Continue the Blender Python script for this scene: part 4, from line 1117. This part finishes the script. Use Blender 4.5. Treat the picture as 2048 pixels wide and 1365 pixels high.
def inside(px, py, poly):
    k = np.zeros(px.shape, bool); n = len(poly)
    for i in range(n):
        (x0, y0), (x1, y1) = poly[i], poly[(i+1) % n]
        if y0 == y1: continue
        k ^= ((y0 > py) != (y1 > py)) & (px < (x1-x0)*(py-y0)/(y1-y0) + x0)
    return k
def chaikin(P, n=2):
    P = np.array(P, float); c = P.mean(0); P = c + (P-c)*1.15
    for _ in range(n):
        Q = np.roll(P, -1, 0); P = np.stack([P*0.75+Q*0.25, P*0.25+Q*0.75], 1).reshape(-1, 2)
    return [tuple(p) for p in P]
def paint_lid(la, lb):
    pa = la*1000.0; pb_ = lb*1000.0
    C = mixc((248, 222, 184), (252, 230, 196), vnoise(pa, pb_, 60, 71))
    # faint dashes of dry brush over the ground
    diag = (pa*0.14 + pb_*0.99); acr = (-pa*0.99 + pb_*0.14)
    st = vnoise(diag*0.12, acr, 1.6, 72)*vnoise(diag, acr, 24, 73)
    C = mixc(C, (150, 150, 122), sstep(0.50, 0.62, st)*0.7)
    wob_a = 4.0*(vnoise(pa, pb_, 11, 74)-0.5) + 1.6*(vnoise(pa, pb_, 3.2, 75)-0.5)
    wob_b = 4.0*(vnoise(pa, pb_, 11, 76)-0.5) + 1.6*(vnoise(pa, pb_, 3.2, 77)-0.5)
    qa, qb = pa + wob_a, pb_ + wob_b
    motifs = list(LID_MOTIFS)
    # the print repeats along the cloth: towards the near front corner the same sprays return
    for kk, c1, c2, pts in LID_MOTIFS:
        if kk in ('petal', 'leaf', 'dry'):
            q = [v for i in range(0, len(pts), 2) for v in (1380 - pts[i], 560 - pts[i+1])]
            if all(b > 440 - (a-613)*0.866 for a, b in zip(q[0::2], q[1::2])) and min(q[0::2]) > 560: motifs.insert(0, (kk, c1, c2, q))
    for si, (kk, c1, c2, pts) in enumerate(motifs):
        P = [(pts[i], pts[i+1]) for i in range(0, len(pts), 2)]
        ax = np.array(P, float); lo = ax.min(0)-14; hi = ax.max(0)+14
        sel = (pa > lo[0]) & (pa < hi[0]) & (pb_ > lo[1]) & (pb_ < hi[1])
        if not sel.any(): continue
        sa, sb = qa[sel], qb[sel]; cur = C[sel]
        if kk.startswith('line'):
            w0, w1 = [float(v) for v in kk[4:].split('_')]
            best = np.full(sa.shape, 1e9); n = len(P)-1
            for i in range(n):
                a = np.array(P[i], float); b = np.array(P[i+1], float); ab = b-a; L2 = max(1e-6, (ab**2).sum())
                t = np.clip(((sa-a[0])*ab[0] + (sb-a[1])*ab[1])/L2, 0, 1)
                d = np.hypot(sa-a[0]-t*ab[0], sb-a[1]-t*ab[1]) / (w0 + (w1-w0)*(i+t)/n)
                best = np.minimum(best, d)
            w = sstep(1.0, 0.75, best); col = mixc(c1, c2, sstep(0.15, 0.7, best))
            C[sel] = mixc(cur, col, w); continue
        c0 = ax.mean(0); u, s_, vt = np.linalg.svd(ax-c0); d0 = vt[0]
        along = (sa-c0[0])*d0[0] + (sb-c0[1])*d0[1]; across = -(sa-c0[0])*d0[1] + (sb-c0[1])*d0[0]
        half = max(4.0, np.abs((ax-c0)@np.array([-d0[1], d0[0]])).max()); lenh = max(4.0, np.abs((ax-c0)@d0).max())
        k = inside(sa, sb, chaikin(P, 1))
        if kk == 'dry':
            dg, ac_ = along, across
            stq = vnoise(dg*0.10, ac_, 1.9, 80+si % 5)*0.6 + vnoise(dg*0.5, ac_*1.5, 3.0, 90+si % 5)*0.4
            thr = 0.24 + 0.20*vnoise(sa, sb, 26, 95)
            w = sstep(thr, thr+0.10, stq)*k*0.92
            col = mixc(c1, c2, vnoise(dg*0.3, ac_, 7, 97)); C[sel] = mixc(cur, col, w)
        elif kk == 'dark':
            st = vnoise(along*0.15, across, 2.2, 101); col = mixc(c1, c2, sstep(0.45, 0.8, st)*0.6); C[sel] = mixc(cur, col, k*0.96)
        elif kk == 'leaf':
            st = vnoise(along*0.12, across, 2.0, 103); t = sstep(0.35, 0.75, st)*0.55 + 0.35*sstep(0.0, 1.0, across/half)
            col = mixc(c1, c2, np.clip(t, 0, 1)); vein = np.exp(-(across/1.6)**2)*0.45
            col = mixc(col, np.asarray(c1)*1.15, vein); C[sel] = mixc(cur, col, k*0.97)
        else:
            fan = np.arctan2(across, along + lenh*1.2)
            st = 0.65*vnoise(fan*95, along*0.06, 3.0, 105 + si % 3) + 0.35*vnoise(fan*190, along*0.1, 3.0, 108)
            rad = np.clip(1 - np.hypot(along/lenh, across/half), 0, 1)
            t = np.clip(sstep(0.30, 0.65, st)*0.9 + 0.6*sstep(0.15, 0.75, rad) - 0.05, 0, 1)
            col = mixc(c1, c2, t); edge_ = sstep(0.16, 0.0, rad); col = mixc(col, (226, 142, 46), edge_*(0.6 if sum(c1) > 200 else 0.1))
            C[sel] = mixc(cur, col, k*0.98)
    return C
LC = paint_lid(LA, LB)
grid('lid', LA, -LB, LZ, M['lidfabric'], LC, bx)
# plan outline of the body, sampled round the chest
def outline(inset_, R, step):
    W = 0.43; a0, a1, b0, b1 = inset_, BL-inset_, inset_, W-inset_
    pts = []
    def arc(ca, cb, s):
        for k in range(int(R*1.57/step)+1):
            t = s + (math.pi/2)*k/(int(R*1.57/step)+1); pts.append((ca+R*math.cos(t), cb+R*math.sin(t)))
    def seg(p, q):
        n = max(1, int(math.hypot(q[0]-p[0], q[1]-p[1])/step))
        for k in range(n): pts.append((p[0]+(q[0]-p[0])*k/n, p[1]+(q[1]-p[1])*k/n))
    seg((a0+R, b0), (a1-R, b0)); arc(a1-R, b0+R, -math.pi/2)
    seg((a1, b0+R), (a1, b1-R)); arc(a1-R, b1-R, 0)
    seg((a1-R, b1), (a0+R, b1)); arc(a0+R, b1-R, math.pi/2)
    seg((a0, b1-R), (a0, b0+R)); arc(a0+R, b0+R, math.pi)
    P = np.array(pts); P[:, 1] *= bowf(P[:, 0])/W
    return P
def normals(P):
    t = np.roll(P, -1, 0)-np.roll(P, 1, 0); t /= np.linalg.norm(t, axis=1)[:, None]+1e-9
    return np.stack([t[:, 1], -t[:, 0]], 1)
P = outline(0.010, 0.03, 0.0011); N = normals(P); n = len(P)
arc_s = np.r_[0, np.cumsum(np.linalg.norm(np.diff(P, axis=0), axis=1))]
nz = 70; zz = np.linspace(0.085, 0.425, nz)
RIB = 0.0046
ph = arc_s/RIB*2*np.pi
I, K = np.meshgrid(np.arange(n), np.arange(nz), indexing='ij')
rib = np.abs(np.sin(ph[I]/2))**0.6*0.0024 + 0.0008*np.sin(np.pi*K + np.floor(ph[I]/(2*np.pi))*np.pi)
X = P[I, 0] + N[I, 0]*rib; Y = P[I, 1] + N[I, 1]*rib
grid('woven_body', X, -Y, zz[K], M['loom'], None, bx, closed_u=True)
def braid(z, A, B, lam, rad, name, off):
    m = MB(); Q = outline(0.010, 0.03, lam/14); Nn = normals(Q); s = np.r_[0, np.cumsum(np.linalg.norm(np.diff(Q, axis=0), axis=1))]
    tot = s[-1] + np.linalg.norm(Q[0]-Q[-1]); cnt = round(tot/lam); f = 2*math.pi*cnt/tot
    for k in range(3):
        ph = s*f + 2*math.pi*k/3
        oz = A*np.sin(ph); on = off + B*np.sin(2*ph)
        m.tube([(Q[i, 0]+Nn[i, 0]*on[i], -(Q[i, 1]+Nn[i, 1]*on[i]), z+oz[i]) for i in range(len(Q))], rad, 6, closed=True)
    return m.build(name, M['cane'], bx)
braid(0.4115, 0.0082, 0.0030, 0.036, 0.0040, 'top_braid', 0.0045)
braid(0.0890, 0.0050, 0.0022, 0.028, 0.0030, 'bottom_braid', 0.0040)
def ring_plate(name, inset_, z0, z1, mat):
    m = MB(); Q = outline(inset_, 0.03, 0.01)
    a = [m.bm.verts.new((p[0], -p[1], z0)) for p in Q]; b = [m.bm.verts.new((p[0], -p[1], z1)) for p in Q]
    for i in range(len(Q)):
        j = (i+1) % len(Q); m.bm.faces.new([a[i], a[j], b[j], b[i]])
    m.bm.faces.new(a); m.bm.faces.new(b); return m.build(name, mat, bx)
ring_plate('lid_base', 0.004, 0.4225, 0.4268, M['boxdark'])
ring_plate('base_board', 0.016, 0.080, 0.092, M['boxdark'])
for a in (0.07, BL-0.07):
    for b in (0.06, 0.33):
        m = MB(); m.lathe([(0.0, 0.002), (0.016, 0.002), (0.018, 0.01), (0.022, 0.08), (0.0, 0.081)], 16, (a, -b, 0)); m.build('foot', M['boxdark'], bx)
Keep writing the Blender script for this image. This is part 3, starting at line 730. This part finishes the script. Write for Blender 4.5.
# # # # #
Problem requirements. Find the string "This" in the entries above and return each line that holds it.

Correct response.
Continue the Blender Python script for this scene: part 4, from line 1117. This part finishes the script. Use Blender 4.5. Treat the picture as 2048 pixels wide and 1365 pixels high.
Keep writing the Blender script for this image. This is part 3, starting at line 730. This part finishes the script. Write for Blender 4.5.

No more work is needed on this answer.